:: Material ::

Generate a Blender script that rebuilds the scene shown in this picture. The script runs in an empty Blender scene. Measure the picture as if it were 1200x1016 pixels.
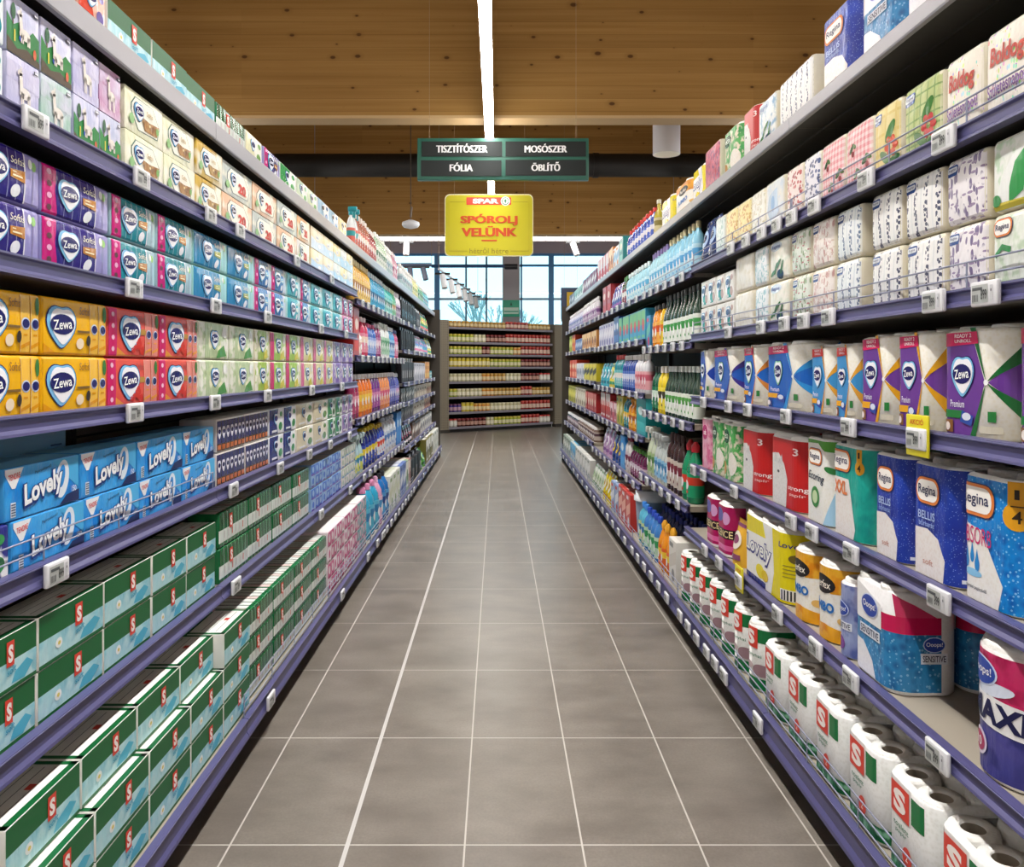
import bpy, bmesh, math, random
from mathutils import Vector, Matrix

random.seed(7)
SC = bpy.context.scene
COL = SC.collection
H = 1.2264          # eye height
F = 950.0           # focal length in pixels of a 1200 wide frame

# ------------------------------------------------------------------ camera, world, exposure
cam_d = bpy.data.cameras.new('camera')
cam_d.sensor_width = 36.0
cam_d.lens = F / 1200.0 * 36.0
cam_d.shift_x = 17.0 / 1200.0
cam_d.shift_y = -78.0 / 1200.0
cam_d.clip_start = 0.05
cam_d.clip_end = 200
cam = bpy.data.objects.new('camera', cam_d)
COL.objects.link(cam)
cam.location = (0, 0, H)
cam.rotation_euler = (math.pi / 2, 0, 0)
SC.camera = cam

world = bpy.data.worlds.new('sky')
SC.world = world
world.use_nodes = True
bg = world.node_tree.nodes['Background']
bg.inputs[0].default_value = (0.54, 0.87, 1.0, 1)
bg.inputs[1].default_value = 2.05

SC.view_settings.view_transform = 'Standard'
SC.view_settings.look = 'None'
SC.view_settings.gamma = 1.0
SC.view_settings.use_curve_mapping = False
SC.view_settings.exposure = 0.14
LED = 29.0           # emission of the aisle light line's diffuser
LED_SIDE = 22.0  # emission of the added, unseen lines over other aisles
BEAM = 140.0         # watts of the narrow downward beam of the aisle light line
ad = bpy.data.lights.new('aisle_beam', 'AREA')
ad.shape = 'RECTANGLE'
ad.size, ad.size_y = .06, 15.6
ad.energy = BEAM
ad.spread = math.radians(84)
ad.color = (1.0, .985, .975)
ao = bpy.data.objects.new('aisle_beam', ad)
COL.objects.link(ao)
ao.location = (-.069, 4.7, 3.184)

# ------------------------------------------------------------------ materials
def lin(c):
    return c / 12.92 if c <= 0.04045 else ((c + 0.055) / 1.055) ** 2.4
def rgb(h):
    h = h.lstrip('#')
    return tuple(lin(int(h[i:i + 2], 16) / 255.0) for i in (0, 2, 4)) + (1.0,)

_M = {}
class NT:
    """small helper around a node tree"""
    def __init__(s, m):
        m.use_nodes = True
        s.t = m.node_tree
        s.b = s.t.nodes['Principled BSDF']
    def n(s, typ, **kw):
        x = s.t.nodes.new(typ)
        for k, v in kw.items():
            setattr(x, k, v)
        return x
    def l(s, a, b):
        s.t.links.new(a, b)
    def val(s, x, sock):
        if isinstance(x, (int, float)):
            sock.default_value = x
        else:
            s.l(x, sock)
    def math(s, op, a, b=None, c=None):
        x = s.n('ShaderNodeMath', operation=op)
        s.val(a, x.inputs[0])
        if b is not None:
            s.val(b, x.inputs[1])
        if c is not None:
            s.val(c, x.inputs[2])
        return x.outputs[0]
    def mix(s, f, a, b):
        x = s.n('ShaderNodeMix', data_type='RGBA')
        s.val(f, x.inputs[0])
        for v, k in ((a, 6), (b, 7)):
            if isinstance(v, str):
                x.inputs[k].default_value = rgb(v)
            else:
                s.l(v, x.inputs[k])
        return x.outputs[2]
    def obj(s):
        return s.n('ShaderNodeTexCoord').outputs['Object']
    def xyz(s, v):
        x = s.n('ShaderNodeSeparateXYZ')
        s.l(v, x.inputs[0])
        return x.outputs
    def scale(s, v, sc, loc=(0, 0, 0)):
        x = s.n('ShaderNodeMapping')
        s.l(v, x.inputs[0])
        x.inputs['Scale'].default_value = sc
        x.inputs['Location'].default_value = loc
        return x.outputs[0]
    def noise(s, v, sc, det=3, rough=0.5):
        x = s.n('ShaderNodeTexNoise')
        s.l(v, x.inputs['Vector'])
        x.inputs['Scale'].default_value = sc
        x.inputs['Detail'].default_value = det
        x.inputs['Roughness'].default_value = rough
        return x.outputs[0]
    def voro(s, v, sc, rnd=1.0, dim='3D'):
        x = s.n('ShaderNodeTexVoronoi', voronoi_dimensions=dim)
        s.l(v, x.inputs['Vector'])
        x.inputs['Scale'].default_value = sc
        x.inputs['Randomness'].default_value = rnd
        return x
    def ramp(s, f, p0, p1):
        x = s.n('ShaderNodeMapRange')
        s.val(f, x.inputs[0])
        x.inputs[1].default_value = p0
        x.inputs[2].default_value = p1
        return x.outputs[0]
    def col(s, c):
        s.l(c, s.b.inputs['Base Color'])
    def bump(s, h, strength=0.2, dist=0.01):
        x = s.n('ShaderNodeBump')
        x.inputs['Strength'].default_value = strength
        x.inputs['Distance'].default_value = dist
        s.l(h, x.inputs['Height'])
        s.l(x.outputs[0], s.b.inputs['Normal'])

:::
:: Material ::

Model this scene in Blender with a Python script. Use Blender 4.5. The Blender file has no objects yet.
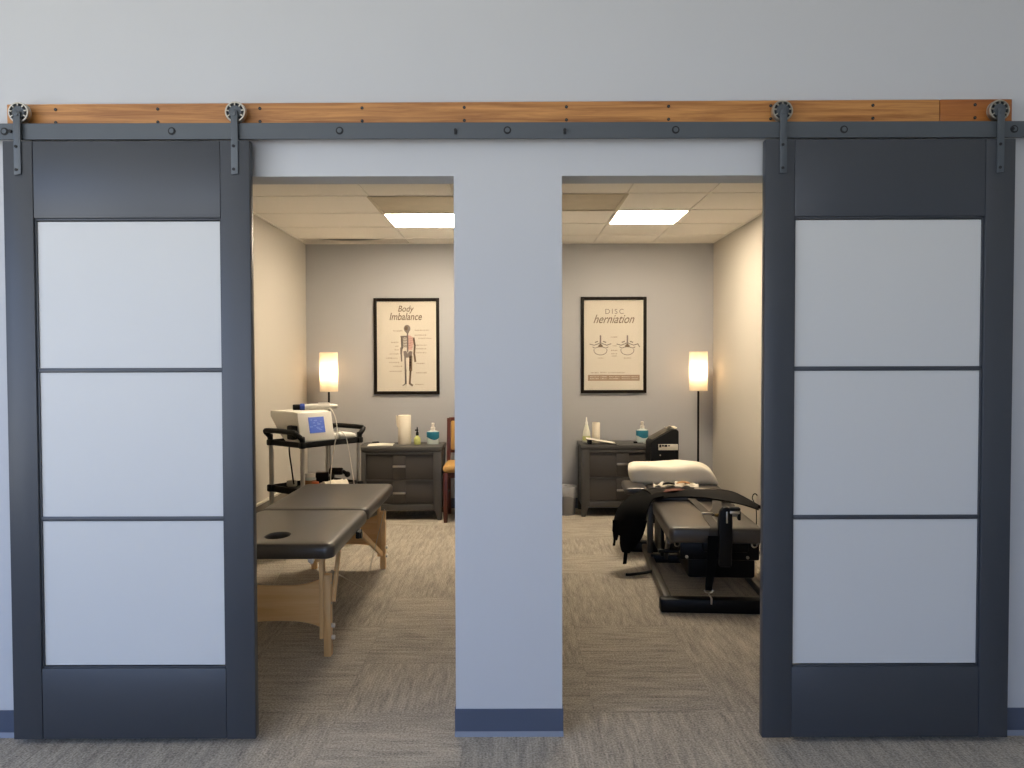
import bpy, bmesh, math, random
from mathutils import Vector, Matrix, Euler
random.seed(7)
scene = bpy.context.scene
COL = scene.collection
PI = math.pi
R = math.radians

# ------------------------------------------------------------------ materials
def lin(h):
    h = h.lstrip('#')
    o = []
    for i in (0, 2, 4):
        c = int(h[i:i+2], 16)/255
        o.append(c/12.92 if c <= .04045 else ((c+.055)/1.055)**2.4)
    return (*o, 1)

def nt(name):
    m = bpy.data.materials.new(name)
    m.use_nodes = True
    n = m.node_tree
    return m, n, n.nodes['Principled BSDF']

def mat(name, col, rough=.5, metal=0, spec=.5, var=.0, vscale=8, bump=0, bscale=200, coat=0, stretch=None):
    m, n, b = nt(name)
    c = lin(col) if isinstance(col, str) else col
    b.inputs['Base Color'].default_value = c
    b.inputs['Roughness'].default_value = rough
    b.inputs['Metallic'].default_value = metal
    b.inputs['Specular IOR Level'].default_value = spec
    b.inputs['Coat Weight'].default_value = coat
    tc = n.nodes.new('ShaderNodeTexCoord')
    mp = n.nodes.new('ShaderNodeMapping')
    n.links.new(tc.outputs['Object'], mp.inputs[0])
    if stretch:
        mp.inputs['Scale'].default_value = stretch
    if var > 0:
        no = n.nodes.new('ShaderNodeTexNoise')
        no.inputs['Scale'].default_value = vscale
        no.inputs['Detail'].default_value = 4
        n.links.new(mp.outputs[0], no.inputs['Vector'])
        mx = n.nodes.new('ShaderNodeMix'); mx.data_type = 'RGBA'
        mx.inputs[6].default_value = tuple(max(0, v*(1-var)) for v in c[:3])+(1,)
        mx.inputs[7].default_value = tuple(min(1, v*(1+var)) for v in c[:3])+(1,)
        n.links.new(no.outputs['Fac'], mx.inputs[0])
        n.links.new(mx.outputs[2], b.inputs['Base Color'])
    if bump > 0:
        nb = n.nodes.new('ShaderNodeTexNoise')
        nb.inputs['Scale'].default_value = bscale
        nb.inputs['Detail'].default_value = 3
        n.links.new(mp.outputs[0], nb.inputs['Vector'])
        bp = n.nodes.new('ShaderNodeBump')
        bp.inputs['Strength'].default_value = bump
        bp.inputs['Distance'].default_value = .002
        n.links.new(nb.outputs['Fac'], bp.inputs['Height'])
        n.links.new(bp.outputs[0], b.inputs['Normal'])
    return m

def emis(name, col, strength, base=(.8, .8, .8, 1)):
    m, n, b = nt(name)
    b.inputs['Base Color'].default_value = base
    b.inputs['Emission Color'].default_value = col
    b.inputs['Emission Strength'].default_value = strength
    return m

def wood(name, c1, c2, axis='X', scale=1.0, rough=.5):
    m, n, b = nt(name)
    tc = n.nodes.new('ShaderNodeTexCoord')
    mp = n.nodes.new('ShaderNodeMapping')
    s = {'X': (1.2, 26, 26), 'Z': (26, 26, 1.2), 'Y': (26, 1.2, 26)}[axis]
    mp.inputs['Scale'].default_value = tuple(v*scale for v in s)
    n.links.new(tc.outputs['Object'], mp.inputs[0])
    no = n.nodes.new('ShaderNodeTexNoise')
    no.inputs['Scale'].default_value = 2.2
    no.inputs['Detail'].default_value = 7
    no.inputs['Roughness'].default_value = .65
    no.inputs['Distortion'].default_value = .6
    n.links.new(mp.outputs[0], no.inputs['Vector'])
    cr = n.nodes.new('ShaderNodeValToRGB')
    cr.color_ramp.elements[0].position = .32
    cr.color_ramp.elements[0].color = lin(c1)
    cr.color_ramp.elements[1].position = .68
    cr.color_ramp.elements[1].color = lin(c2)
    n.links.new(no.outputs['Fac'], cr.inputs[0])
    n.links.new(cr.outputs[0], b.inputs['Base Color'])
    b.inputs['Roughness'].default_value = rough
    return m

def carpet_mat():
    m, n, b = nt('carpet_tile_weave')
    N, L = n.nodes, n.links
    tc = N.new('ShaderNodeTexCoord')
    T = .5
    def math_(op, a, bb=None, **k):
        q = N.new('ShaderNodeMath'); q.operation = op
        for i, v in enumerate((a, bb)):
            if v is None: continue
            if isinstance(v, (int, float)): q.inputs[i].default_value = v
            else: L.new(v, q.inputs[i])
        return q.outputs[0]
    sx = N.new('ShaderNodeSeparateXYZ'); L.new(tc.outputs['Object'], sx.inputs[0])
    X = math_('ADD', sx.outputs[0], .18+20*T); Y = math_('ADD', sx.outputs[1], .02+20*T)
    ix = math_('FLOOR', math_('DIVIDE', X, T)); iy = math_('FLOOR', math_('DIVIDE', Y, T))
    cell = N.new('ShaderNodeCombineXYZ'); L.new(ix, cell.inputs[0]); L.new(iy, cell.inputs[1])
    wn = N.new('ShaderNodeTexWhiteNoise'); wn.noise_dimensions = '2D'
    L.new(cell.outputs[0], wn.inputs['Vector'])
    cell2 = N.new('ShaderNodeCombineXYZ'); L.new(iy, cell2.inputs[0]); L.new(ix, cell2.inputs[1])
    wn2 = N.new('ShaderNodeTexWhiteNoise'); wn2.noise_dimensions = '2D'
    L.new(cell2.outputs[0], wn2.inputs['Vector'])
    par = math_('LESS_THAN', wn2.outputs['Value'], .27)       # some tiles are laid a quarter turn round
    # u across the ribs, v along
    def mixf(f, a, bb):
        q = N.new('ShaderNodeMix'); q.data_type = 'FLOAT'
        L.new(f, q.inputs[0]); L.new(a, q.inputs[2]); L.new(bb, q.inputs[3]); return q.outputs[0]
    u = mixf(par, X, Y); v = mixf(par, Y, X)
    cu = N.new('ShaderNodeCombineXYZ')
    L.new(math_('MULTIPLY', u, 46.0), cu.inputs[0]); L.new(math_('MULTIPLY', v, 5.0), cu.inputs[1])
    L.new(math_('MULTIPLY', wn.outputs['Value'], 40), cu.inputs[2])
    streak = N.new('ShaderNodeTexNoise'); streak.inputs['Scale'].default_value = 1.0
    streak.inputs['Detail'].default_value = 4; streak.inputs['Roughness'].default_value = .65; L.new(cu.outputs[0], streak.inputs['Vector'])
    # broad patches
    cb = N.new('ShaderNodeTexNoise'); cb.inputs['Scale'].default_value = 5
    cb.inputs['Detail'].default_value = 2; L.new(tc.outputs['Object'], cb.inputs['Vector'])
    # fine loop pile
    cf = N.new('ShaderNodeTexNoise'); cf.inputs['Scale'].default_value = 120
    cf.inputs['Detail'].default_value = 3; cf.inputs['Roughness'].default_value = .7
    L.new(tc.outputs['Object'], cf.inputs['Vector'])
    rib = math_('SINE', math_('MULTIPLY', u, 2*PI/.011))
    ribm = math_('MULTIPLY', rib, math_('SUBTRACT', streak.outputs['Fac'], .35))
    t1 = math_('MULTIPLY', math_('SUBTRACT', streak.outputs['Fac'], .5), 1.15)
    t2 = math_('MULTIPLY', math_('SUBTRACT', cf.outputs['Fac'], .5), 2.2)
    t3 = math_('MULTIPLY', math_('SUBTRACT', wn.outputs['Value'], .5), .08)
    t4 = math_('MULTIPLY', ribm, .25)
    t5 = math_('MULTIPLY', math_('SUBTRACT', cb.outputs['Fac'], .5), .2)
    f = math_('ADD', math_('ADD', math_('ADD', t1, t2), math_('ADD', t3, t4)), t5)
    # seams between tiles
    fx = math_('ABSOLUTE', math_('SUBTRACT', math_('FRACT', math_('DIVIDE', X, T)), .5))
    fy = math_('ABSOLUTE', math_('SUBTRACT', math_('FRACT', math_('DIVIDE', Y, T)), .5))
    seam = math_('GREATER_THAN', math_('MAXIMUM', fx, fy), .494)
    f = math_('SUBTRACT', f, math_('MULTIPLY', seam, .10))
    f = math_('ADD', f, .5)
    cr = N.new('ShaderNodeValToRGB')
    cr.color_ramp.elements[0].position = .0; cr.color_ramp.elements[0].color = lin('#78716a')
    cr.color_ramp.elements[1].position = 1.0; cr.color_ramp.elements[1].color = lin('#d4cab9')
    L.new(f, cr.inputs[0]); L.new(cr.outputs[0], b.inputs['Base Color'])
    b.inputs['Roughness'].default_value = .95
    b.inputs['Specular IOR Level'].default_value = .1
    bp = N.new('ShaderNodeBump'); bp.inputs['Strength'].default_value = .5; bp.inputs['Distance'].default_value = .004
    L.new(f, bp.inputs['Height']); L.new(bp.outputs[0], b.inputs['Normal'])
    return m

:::
:: Material ::

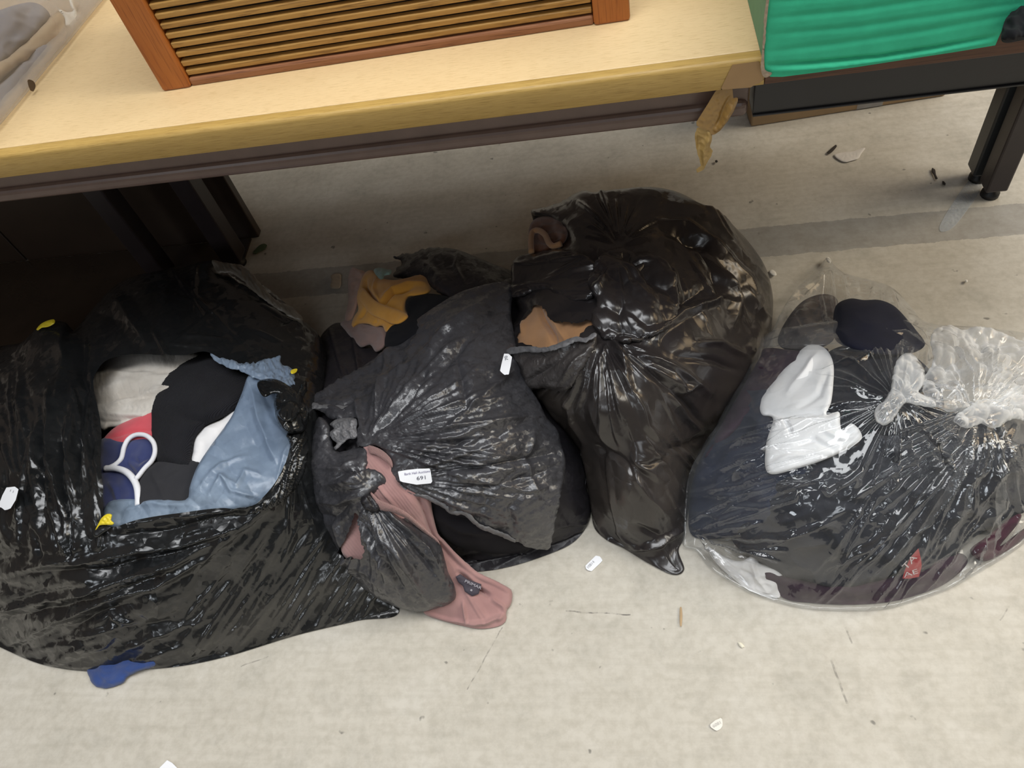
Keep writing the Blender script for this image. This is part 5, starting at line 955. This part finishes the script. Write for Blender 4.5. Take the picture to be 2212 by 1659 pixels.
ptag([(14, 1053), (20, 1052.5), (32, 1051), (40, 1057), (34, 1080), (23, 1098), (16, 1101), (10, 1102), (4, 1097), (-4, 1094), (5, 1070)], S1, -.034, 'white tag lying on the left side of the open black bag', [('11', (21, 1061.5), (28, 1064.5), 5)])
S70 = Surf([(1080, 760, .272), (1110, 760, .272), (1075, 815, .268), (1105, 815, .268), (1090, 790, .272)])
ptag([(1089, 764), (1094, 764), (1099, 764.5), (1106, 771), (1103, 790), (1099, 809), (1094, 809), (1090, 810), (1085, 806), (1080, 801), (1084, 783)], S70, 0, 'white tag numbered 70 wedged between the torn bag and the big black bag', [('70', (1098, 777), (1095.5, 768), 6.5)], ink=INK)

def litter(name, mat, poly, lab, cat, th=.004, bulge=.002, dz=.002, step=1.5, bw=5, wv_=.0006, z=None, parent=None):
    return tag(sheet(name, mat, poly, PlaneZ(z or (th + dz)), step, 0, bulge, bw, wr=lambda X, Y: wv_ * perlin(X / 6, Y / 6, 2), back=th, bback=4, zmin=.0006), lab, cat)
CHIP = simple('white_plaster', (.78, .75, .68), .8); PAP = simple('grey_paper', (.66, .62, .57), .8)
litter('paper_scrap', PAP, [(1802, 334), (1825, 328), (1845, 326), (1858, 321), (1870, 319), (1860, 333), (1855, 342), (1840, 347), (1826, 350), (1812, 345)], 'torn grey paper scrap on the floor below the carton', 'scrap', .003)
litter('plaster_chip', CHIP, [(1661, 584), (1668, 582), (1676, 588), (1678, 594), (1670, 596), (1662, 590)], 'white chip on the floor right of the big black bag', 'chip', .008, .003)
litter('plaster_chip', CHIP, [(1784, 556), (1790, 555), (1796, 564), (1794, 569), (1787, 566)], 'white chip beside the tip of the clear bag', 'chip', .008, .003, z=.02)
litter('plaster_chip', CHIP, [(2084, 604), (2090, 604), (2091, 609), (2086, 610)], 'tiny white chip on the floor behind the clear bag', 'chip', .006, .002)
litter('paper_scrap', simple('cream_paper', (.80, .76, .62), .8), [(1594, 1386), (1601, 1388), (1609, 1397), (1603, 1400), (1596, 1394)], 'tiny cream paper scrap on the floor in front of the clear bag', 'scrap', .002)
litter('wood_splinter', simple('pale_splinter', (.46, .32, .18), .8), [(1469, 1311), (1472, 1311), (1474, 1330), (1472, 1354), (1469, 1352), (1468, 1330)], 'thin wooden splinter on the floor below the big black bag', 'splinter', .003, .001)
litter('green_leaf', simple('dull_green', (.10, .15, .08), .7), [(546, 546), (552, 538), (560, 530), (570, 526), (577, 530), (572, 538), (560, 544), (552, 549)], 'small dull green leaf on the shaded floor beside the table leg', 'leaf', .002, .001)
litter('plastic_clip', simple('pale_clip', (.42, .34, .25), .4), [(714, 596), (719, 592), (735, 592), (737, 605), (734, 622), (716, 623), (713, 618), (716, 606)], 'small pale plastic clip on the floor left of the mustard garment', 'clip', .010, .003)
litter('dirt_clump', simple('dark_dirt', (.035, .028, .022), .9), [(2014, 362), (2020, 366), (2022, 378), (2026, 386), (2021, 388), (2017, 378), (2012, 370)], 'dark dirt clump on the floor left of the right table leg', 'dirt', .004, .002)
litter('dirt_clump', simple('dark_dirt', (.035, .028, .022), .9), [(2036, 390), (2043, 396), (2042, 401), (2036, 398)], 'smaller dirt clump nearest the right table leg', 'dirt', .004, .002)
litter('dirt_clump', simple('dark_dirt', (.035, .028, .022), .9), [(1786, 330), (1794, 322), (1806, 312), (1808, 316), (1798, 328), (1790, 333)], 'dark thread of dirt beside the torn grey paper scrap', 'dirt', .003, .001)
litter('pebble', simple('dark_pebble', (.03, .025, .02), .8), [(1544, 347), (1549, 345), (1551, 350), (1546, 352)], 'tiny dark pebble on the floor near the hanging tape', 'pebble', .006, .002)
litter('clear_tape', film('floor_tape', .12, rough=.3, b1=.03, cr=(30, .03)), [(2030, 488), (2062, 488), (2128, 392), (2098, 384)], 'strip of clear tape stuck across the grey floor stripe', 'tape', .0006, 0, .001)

:::

## Work required
Give back, unchanged, each line from the one containing "Model this scene" through the one containing "return m, n, n.nodes['Principled BSDF']". Pictures are to be left out.

## Answer
Model this scene in Blender with a Python script. Use Blender 4.5. The Blender file has no objects yet.
import bpy, bmesh, math, random
from mathutils import Vector, Matrix, Euler
random.seed(7)
scene = bpy.context.scene
COL = scene.collection
PI = math.pi
R = math.radians

# ------------------------------------------------------------------ materials
def lin(h):
    h = h.lstrip('#')
    o = []
    for i in (0, 2, 4):
        c = int(h[i:i+2], 16)/255
        o.append(c/12.92 if c <= .04045 else ((c+.055)/1.055)**2.4)
    return (*o, 1)

def nt(name):
    m = bpy.data.materials.new(name)
    m.use_nodes = True
    n = m.node_tree
    return m, n, n.nodes['Principled BSDF']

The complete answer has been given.